Output the full listing below exactly, without the pictures.
-- Start Given material --
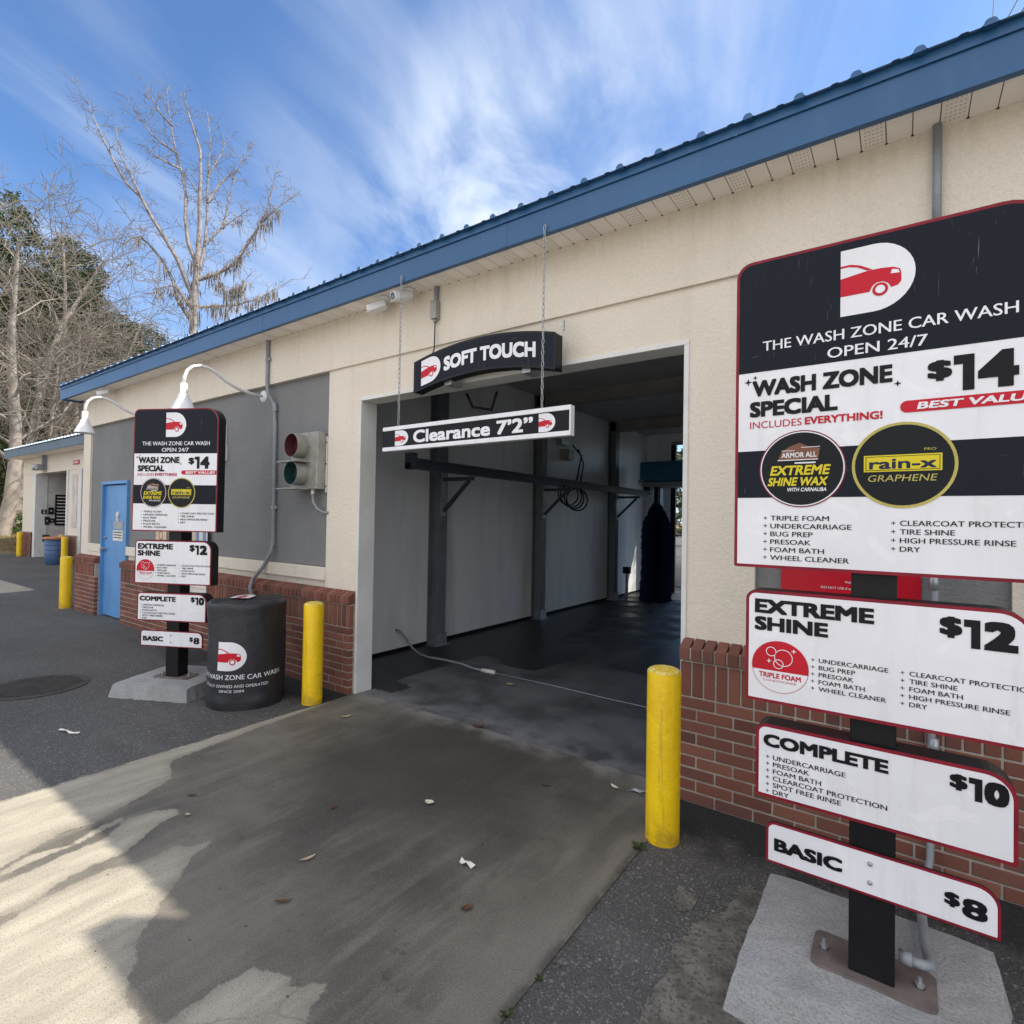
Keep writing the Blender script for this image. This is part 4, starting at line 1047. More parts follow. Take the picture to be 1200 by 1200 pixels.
# ---------------------------------------------------------------- wrapped barrel
br = tag(empty('wrapped_barrel', (-4.69, -.69, 0)), 'barrel in a wrinkled black vinyl cover with car emblem', 'barrel')
R_, H_ = .312, .872
q = MB(); n, k = 96, 44; rn = random.Random(4); vs = []
ph = [rn.uniform(0, 6.28) for _ in range(8)]
def wob(a, z):
    s = .006*math.sin(2*a+ph[0])+.004*math.sin(5*a+ph[1]+z*4)+.0035*math.sin(11*a+ph[2]+z*9)*(.4+z)
    s += .006*math.sin(3*a-7*z+ph[3])*max(0, math.sin(a*1.5+ph[4]))
    s += .010*math.exp(-((z-.06)/.05)**2)*(.6+.5*math.sin(6*a+ph[5]))+.004*math.exp(-((z-.84)/.03)**2)
    return s
for j in range(k+1):
    z = H_*j/k
    for i in range(n):
        a = 2*math.pi*i/n; r = R_+wob(a, z)
        vs.append((r*math.cos(a), r*math.sin(a), z))
fs = [(j*n+i, j*n+(i+1) % n, (j+1)*n+(i+1) % n, (j+1)*n+i) for j in range(k) for i in range(n)]
o_ = len(vs)
for jj, (rr_, dz) in enumerate(((.93, .012), (.80, .006), (.55, .010), (.25, .004))):
    for i in range(n):
        a = 2*math.pi*i/n
        vs.append((R_*rr_*math.cos(a), R_*rr_*math.sin(a), H_+dz+.006*math.sin(5*a+jj)+.004*math.sin(9*a+2*jj)))
for jj in range(4):
    for i in range(n): fs.append(((o_-n if jj == 0 else o_+(jj-1)*n)+i, (o_-n if jj == 0 else o_+(jj-1)*n)+(i+1) % n, o_+jj*n+(i+1) % n, o_+jj*n+i))
vs.append((0, 0, H_+.006)); fs += [(o_+3*n+i, o_+3*n+(i+1) % n, len(vs)-1) for i in range(n)]
q.add(vs, fs, 'vinyl'); q.build('vinyl_cover', br, smooth=True)
A0 = math.atan2(-3.272+.69, 4.69)                         # angle from barrel to viewer side
def wrap(u, v, d):
    a = A0+u/R_; r = R_+wob(a % (2*math.pi), v)+.003+d
    return (r*math.cos(a), r*math.sin(a), v)
def fine(mb0):                                           # split long faces so prints follow the drum
    return mb0
def wrapped(mb, name, parent, step=.012):
    bm = bmesh.new(); idx = {}
    vs = [bm.verts.new(p) for p in mb.v]
    for f, k in zip(mb.f, mb.m):
        try: bm.faces.new([vs[i] for i in f]).material_index = k
        except ValueError: pass
    us = [v.co.x for v in bm.verts]; u = min(us)+step*.37
    while u < max(us):
        bmesh.ops.bisect_plane(bm, geom=bm.verts[:]+bm.edges[:]+bm.faces[:], plane_co=(u, 0, 0), plane_no=(1, 0, 0)); u += step
    zs = [v.co.y for v in bm.verts]; z = min(zs)+.013
    while z < max(zs):
        bmesh.ops.bisect_plane(bm, geom=bm.verts[:]+bm.edges[:]+bm.faces[:], plane_co=(0, z, 0), plane_no=(0, 1, 0)); z += .03
    for v in bm.verts: v.co = wrap(*v.co)
    me = bpy.data.meshes.new(name); bm.to_mesh(me); bm.free()
    for m in mb.mats: me.materials.append(m)
    o = bpy.data.objects.new(name, me); COL.objects.link(o); o.parent = parent
    return o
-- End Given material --
=== Complete output ===
Keep writing the Blender script for this image. This is part 4, starting at line 1047. More parts follow. Take the picture to be 1200 by 1200 pixels.
# ---------------------------------------------------------------- wrapped barrel
br = tag(empty('wrapped_barrel', (-4.69, -.69, 0)), 'barrel in a wrinkled black vinyl cover with car emblem', 'barrel')
R_, H_ = .312, .872
q = MB(); n, k = 96, 44; rn = random.Random(4); vs = []
ph = [rn.uniform(0, 6.28) for _ in range(8)]
def wob(a, z):
    s = .006*math.sin(2*a+ph[0])+.004*math.sin(5*a+ph[1]+z*4)+.0035*math.sin(11*a+ph[2]+z*9)*(.4+z)
    s += .006*math.sin(3*a-7*z+ph[3])*max(0, math.sin(a*1.5+ph[4]))
    s += .010*math.exp(-((z-.06)/.05)**2)*(.6+.5*math.sin(6*a+ph[5]))+.004*math.exp(-((z-.84)/.03)**2)
    return s
for j in range(k+1):
    z = H_*j/k
    for i in range(n):
        a = 2*math.pi*i/n; r = R_+wob(a, z)
        vs.append((r*math.cos(a), r*math.sin(a), z))
fs = [(j*n+i, j*n+(i+1) % n, (j+1)*n+(i+1) % n, (j+1)*n+i) for j in range(k) for i in range(n)]
o_ = len(vs)
for jj, (rr_, dz) in enumerate(((.93, .012), (.80, .006), (.55, .010), (.25, .004))):
    for i in range(n):
        a = 2*math.pi*i/n
        vs.append((R_*rr_*math.cos(a), R_*rr_*math.sin(a), H_+dz+.006*math.sin(5*a+jj)+.004*math.sin(9*a+2*jj)))
for jj in range(4):
    for i in range(n): fs.append(((o_-n if jj == 0 else o_+(jj-1)*n)+i, (o_-n if jj == 0 else o_+(jj-1)*n)+(i+1) % n, o_+jj*n+(i+1) % n, o_+jj*n+i))
vs.append((0, 0, H_+.006)); fs += [(o_+3*n+i, o_+3*n+(i+1) % n, len(vs)-1) for i in range(n)]
q.add(vs, fs, 'vinyl'); q.build('vinyl_cover', br, smooth=True)
A0 = math.atan2(-3.272+.69, 4.69)                         # angle from barrel to viewer side
def wrap(u, v, d):
    a = A0+u/R_; r = R_+wob(a % (2*math.pi), v)+.003+d
    return (r*math.cos(a), r*math.sin(a), v)
def fine(mb0):                                           # split long faces so prints follow the drum
    return mb0
def wrapped(mb, name, parent, step=.012):
    bm = bmesh.new(); idx = {}
    vs = [bm.verts.new(p) for p in mb.v]
    for f, k in zip(mb.f, mb.m):
        try: bm.faces.new([vs[i] for i in f]).material_index = k
        except ValueError: pass
    us = [v.co.x for v in bm.verts]; u = min(us)+step*.37
    while u < max(us):
        bmesh.ops.bisect_plane(bm, geom=bm.verts[:]+bm.edges[:]+bm.faces[:], plane_co=(u, 0, 0), plane_no=(1, 0, 0)); u += step
    zs = [v.co.y for v in bm.verts]; z = min(zs)+.013
    while z < max(zs):
        bmesh.ops.bisect_plane(bm, geom=bm.verts[:]+bm.edges[:]+bm.faces[:], plane_co=(0, z, 0), plane_no=(0, 1, 0)); z += .03
    for v in bm.verts: v.co = wrap(*v.co)
    me = bpy.data.meshes.new(name); bm.to_mesh(me); bm.free()
    for m in mb.mats: me.materials.append(m)
    o = bpy.data.objects.new(name, me); COL.objects.link(o); o.parent = parent
    return o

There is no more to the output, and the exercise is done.